*To be done*
Find the string "pixels" in the data, then copy every line where it is found.
** start Entries provided **
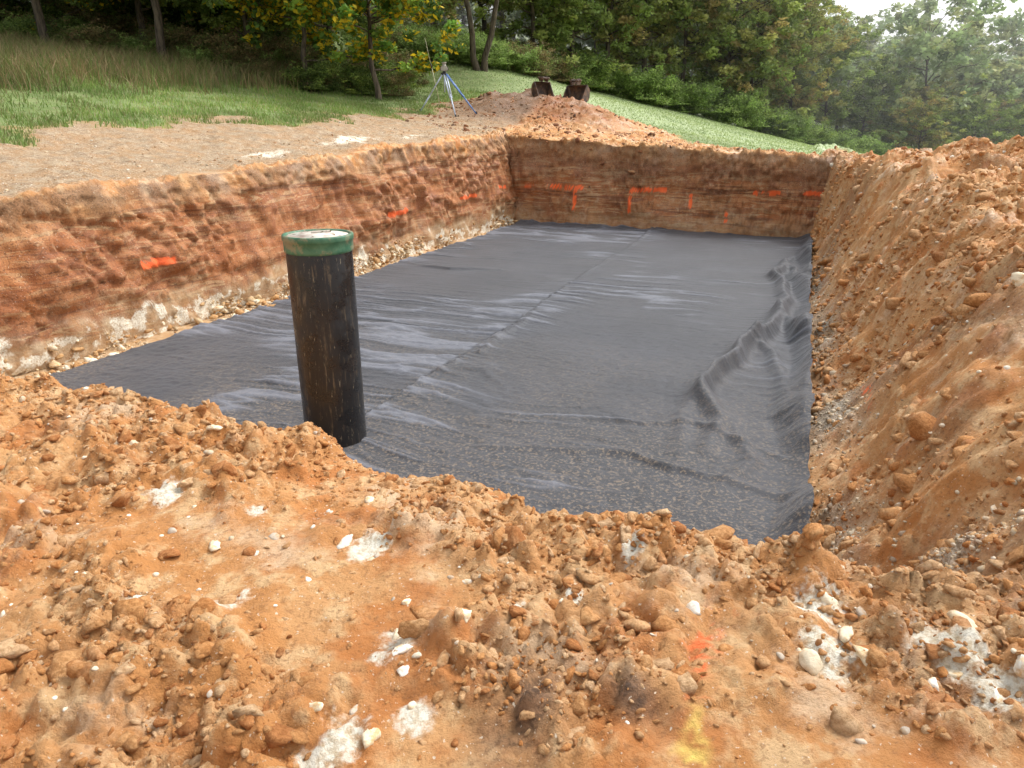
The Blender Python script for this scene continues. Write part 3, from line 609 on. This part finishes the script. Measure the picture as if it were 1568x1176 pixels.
n_=80000;a=-14.5-rng.uniform(0,1,n_)*10;b=rng.uniform(5,27,n_);k=rng.uniform(0,1,n_)<sstep(-15,-18,a+3*(fbm(a,b,2,302)-.5));a,b=a[k],b[k];n_=len(a)
blades('tall_dry_grass',a,b,rng.uniform(.2,.75,n_)**1.2,rng.uniform(.005,.011,n_),np.array([(.24,.18,.09),(.17,.14,.06),(.28,.20,.11),(.14,.19,.05),(.12,.17,.045)])[rng.integers(0,5,n_)])
n_=60000;x=rng.uniform(-4,24,n_);y=rng.uniform(22,46,n_);a,b=xy2ab(x,y);k=grassmask(a,b)>.5;a,b=a[k],b[k];n_=len(a)
blades('meadow_grass',a,b,rng.uniform(.03,.08,n_),rng.uniform(.01,.02,n_),np.array([(.36,.44,.21),(.40,.47,.26),(.30,.38,.16)])[rng.integers(0,3,n_)])
# ---------------------------------------------------------------- mist lying over the woods (real homogeneous haze)
mm=bpy.data.materials.new('mist_haze');mm.use_nodes=True;mt=mm.node_tree;mt.nodes.clear()
mo=mt.nodes.new('ShaderNodeOutputMaterial');vs_=mt.nodes.new('ShaderNodeVolumeScatter');vs_.inputs['Color'].default_value=(1,1,1,1);vs_.inputs['Density'].default_value=.006;vs_.inputs['Anisotropy'].default_value=.1;mt.links.new(vs_.outputs[0],mo.inputs['Volume'])
bm=bmesh.new();bmesh.ops.create_cube(bm,size=1,matrix=Matrix.Translation((25,102,2))@Matrix.Diagonal((190,120,34,1)));me=bpy.data.meshes.new('mist');bm.to_mesh(me);bm.free();me.materials.append(mm)
bpy.context.collection.objects.link(bpy.data.objects.new('mist',me))
# ---------------------------------------------------------------- light, sky, camera
sc=bpy.context.scene
w=bpy.data.worlds.new("World");sc.world=w;w.use_nodes=True;nt=w.node_tree
sky=nt.nodes.new('ShaderNodeTexSky');sky.sky_type='NISHITA';sky.sun_disc=False
el,az=math.radians(55),math.radians(60)
sky.sun_elevation=el;sky.sun_rotation=az;sky.dust_density=4;sky.ozone_density=.6
hs=nt.nodes.new('ShaderNodeHueSaturation');hs.inputs['Saturation'].default_value=.2;hs.inputs['Value'].default_value=2.1
nt.links.new(sky.outputs[0],hs.inputs['Color']);bg=nt.nodes['Background'];nt.links.new(hs.outputs[0],bg.inputs[0]);bg.inputs[1].default_value=.15
sd=bpy.data.lights.new('sun','SUN');sd.energy=1.5;sd.angle=math.radians(14);sd.color=(1,.98,.95)
so=bpy.data.objects.new('sun',sd);bpy.context.collection.objects.link(so)
dv=Vector((math.sin(az)*math.cos(el),math.cos(az)*math.cos(el),math.sin(el)));so.rotation_euler=dv.to_track_quat('Z','Y').to_euler()
cd=bpy.data.cameras.new('camera');cam=bpy.data.objects.new('camera',cd);bpy.context.collection.objects.link(cam)
cd.lens=25;cd.sensor_width=36;cam.location=(0,0,2.6);cam.rotation_euler=(math.radians(90-20.08),0,0);cd.clip_end=2000;cd.clip_start=.05
sc.camera=cam
sc.view_settings.view_transform='Standard';sc.view_settings.look='None';sc.view_settings.exposure=0
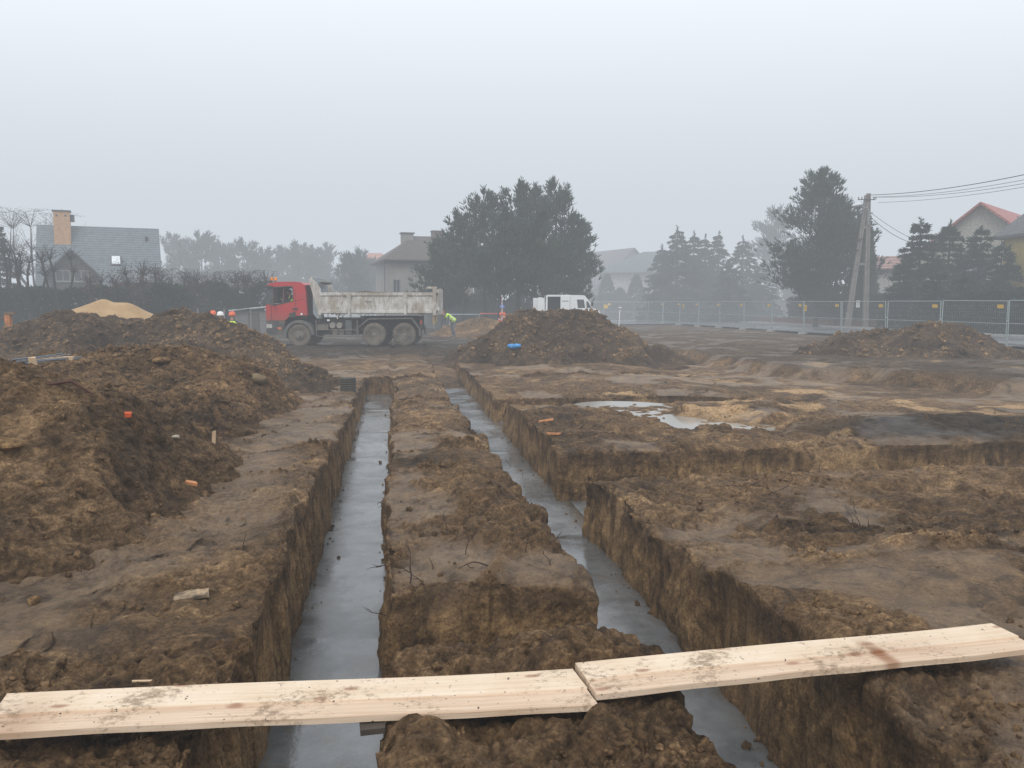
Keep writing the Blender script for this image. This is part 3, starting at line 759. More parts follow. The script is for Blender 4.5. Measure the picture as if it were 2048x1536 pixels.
def spruce(name, label, px, pytop, D, wid, seed, mat='spruce', droop=.25, weep=.4, group=None, z0=-.2, dens=1.0, blunt=0.0):
    rg = random.Random(seed); p = gp(px, D, z0); zt = at(px, pytop, D=D).z; h = zt-z0
    t = empty(name, p, 0); tag(t, label, 'tree', group)
    bb = MB().tube([(0,0,0),(0,0,h*.5),(0,0,h*.97)], [.16*h/8,.1*h/8,.02], 7); C = []; Dr = []; L = []
    levels = int(h*2.6)
    for i in range(levels):
        q = (i+.3*rg.random())/levels; z = h*(.06+.92*q)
        for b in range(rg.randint(5, 7)):
            an = rg.random()*6.28; ln = wid*((1-q)**.8*(1-blunt)+blunt*(1-q**3)+.05)*(.7+.45*rg.random())
            dx, dy = math.cos(an), math.sin(an)
            e = [(0,0,z), (dx*ln*.5, dy*ln*.5, z-droop*ln*.45), (dx*ln, dy*ln, z-droop*ln*.55+.06)]
            bb.tube(e, [.03,.02,.008], 3, False)
            for j in range(int((6+13*ln)*dens)):
                s = rg.random()**.6; sd = max(-.35*ln, min(.35*ln, rg.gauss(0, .16*ln*(1.1-s)+.06)))
                zz = z-droop*ln*.55*min(1, s*1.3)+rg.gauss(0, .05)
                C.append((dx*ln*s-dy*sd, dy*ln*s+dx*sd, zz)); Dr.append((dx*.8-dy*sd*2, dy*.8+dx*sd*2, .12-weep)); L.append(.20+.16*rg.random())
    for k in range(10): C.append((rg.gauss(0,.03), rg.gauss(0,.03), h*(.93+.07*k/10))); Dr.append((rg.gauss(0,.5), rg.gauss(0,.5), .9)); L.append(.22)
    bb.build('trunk', M['bark_dark'], t)
    tri_mesh('crown', np.array(C), np.array(Dr), np.array(L), .22, t, M[mat], 7, .55)
    return t
def bush(name, label, cat, px, pytop, D, wid, dep, seed, mat='thuja', shape='cone', n=1600, group=None, z0=-.2, trunk=True, size=.16):
    rr = np.random.default_rng(seed); p = gp(px, D, z0); h = at(px, pytop, D=D).z-z0
    t = empty(name, p, -PSI); tag(t, label, cat, group)
    if shape == 'box':
        f = rr.random((n, 3)); side = rr.integers(0, 3, n)
        x = (f[:,0]-.5)*wid; y = (f[:,1]-.5)*dep; h = h*(.92+.30*vn(x/1.7+seed, 0*x, 0*x)); z = f[:,2]*h
        y = np.where(side == 0, -dep/2, y); z = np.where(side == 1, h, z); 
        bump = .18*vn(x/.8, y/.8, z/.8+seed); y = y-bump; z = np.clip(z+(z > h*.8)*bump*.9, 0, None); h = float(np.max(h))
        C = np.stack([x, y, z], 1)+rr.normal(size=(n, 3))*.07
        Dr = np.stack([(f[:,0]-.5)*.3, -np.ones(n)*.5, .6+0*x], 1)
    else:
        q = rr.random(n)**.75; a = rr.random(n)*6.283
        if shape == 'cone': pr = (1-q)**.62*(.75+.25*np.clip(q*6, 0, 1))
        else: pr = np.sqrt(np.clip(1-(q*1.05-.1)**2, 0, 1))*(.8+.2*np.clip(q*6, 0, 1))
        s = rr.random(n)**.25; lump = 1+.22*vn(np.cos(a)*2+seed, np.sin(a)*2, q*4)
        C = np.stack([np.cos(a)*wid/2*pr*s*lump, np.sin(a)*dep/2*pr*s*lump, q*h], 1)+rr.normal(size=(n, 3))*.05
        Dr = np.stack([np.cos(a)*.5, np.sin(a)*.5, .8+0*a], 1)
    if trunk and shape != 'box':
        mb = MB()
        if shape == 'box':
            for k in range(max(2, int(wid/1.5))): xx = (k+.5)/max(2, int(wid/1.5))*wid-wid/2; mb.tube([(xx,0,0),(xx+.1,0,h*.5),(xx,.05,h*.85)], [.05,.04,.02], 5)
        else:
            mb.tube([(0,0,0),(0,0,h*.5),(0,0,h*.9)], [.08,.06,.02], 6)
        mb.build('stem' if shape != 'box' else 'stems', M['bark_dark'], t)
    # dark inner mass of shoots
    tri_mesh('foliage', C, Dr, np.full(n, size)*(.8+.6*rr.random(n)), .3, t, M[mat], 7, .8)
    return t
def bare_tree(name, label, px, pytop, D, wid, seed, pollard=True, group=None, leaf=None, z0=-.2, mat='bark_dark', stems=2, fine=1.0):
    rg = random.Random(seed); p = gp(px, D, z0); h = at(px, pytop, D=D).z-z0
    t = empty(name, p, 0); tag(t, label, 'bare tree', group)
    tr = MB(); tw = MB(); ends = []
    base = Vector((0,0,0)); fork = Vector((rg.gauss(0,.1), 0, h*.26))
    tr.tube([base, fork*.5, fork], [.15,.13,.12], 7)
    for s in range(stems+2):
        a = (s/(stems+2))*6.28+rg.random(); r = wid*(.25+.25*rg.random())
        q = [fork, fork+Vector((math.cos(a)*r*.7, math.sin(a)*r*.7, h*.18)), fork+Vector((math.cos(a)*r, math.sin(a)*r, h*.40))]
        q.append(q[-1]+Vector((rg.gauss(0,.12), rg.gauss(0,.12), h*(.14 if pollard else .2))))
        tr.tube(q, [.10,.08,.065,.06 if pollard else .03], 6); ends += [(q[-1], 1.0), (q[2], .7), (q[1], .5)]
    for e, k in ends:
        for j in range(int((12 if pollard else 7)*fine)):
            a = rg.random()*6.28; el = rg.uniform(.2, 1.3); ln = wid*rg.uniform(.12, .42)*k*(1 if pollard else 1.5)
            d = Vector((math.cos(a)*math.cos(el), math.sin(a)*math.cos(el), math.sin(el)))
            e1 = e+d*ln*.5; e2 = e+d*ln+Vector((0,0,-.15*ln*rg.random()+.15*ln)); e2.z = min(e2.z, h)
            tw.tube([e, e1, e2], [.022,.014,.006], 3, False)
            for b in range(3):
                dd = (d+Vector((rg.gauss(0,.5), rg.gauss(0,.5), rg.gauss(.2,.4)))).normalized()*ln*.45; f = e2 if b else e1
                g2 = f+dd; g2.z = min(g2.z, h*1.01); tw.tube([f, g2], [.010,.005], 3, False)
    tr.build('trunk', M[mat], t); tw.build('twigs', M[mat] , t)
    if leaf:
        C = np.array([tuple(e+Vector((rg.gauss(0,.35), rg.gauss(0,.35), rg.gauss(.15,.3)))) for e, k in ends for _ in range(leaf)])
        tri_mesh('withered_leaves', C, np.tile([0,0,.4], (len(C), 1)).astype(float), np.full(len(C), .09), .5, t, M['rust_leaf'], 4, 1)
    return t
# left pines behind the houses
GP = 'pines in the mist behind the truck'
LP = [(352,478,84,2.6),(405,474,82,3.0),(446,494,84,2.2),(490,490,82,3.0),(528,508,84,2.4),(565,502,86,2.3),(598,496,84,2.5),(630,506,84,2.2),(655,500,86,2.2),(700,518,82,2.2),(722,512,84,2.0),(745,528,86,1.8)]
WHERE = ['pine tree just right of the grey roofed house, leftmost of the misty row','broad misty pine with twin tops, second from the grey roofed house','narrow misty pine between two broader ones left of the truck cab','broad misty pine above the clipped bare hedge trees','low misty pine directly above the truck roof beacons','misty pine behind the red truck cab','misty pine above the gap between cab and tipper body','misty pine rising above the front of the tipper body','narrow misty pine over the front third of the tipper body','dark low pine just left of the orange roofed house','slim pine partly covering the orange roofed house','small pine between the orange roof and the grey rendered house']
for i, (px, py, D, w) in enumerate(LP):
    pine('pine_tree', WHERE[i], px, py, D+(8 if px < 690 else 0), w*(1.35 if px < 690 else 1), 100+i, .12, 1.0, group=GP)
GC = 'tall pines of the central clump'
CP = [(885,490,61,2.6),(925,440,60,3.0),(970,394,61,3.2),(1036,372,60,3.0),(1068,385,63,2.8),(1112,374,61,3.2),(1150,440,62,2.5),(1000,430,57,3.0),(1085,440,57,3.0)]
WC = ['lowest leftmost pine of the central clump, in front of the rendered house','second pine from the left in the central clump','pine forming the left shoulder of the central clump','pine with the highest top in the central clump','slender pine behind the two highest tops of the clump','pine with the right hand high top of the clump','low spreading pine at the right edge of the clump above the van','front pine in the left half of the clump','front pine in the right half of the clump']
for i, (px, py, D, w) in enumerate(CP):
    pine('pine_tree', WC[i], px, py, D, w*.93, 200+i, .26, 1.12, group=GC)
pine('pine_tree', 'tall pine standing left of the utility pole, tallest tree in view', 1632, 352, 63, 3.9, 300, .12, 1.8)
pine('pine_tree', 'shorter pine tucked against the right flank of the tallest tree', 1672, 408, 64, 3.1, 301, .12, 1.6)
pine('pine_tree', 'pale hazy pine farther back, left of the tallest tree', 1553, 425, 92, 4.2, 302, .16, 1.1)
bush('cypress_tree', 'dark narrow cypress right behind the utility pole', 'tree', 1724, 428, 68, 2.6, 2.6, 5, 'spruce', 'cone', 5200, size=.24)
GS = 'spruces right of the pole'
for i, (px, py, D, w, lb) in enumerate([(1835,437,46,1.9,'layered spruce with flat sweeping branches, leftmost beside the utility pole'),(1893,442,47,1.9,'second layered spruce, below the ridge of the red roof at its left end'),(1955,452,46,1.9,'dark spruce directly in front of the red roofed gable'),(1998,484,44,1.6,'dark spruce touching the wall of the yellow house'),(1805,520,45,1.3,'low spruce at the left foot of the layered spruces'),(1870,540,42,1.7,'short bushy spruce in front, behind the second mesh panel from the right'),(1925,548,41,1.8,'short dark spruce in front of the red roofed house'),(1985,572,40,1.7,'short dark spruce by the right end of the fence')]):
    spruce('spruce_tree', lb, px, py, D*1.23, w*1.32, 400+i, droop=.28, weep=.15, group=GS, dens=1.25, blunt=.12)
spruce('spruce_tree', 'green young conifer at the right edge in front of the yellow house', 2046, 585, 46, 1.5, 409, droop=.2, weep=.1, dens=1.3)
GW = 'misty spruces in the garden beyond the fence'
for i, (px, py, D, w, lb) in enumerate([(1352,452,68,2.5,'weeping spruce with drooping top, tallest and leftmost of the misty garden spruces'),(1385,463,69,1.9,'weeping spruce just right of the tallest garden one'),(1408,470,70,1.7,'slender spruce in the middle of the misty garden group'),(1434,463,70,1.9,'spruce with a knobbly top in the right half of the garden group'),(1483,472,70,2.3,'separate pointed spruce right of the garden group'),(1322,490,69,1.7,'drooping spruce at the left flank of the garden group, by the green grey roof'),(1455,520,66,2.2,'low spruce filling the gap before the separate pointed one'),(1520,530,68,2.0,'low misty spruce beside the tallest pine')]):
    spruce('spruce_tree', lb, px, py, D+13, w*1.34, 500+i, droop=.5, weep=.8, group=GW, dens=.95, blunt=.42)
for i, (px, py, D, w, lb) in enumerate([(1213,550,89,3.3,'rounded thuja bush in front of the brown roofed house, right of the van'),(1272,552,88,3.2,'cone shaped thuja in front of the green grey roofed house'),(1240,578,90,3.0,'low thuja between the two garden thujas')]):
    bush('thuja', lb, 'shrub', px, py, D, w, w, 600+i, 'thuja', 'cone', 1500, 'thujas beyond the fence')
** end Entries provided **
*Response to the exercise*
The Blender Python script for this scene continues. Write part 3, from line 609 on. This part finishes the script. Measure the picture as if it were 1568x1176 pixels.
Keep writing the Blender script for this image. This is part 3, starting at line 759. More parts follow. The script is for Blender 4.5. Measure the picture as if it were 2048x1536 pixels.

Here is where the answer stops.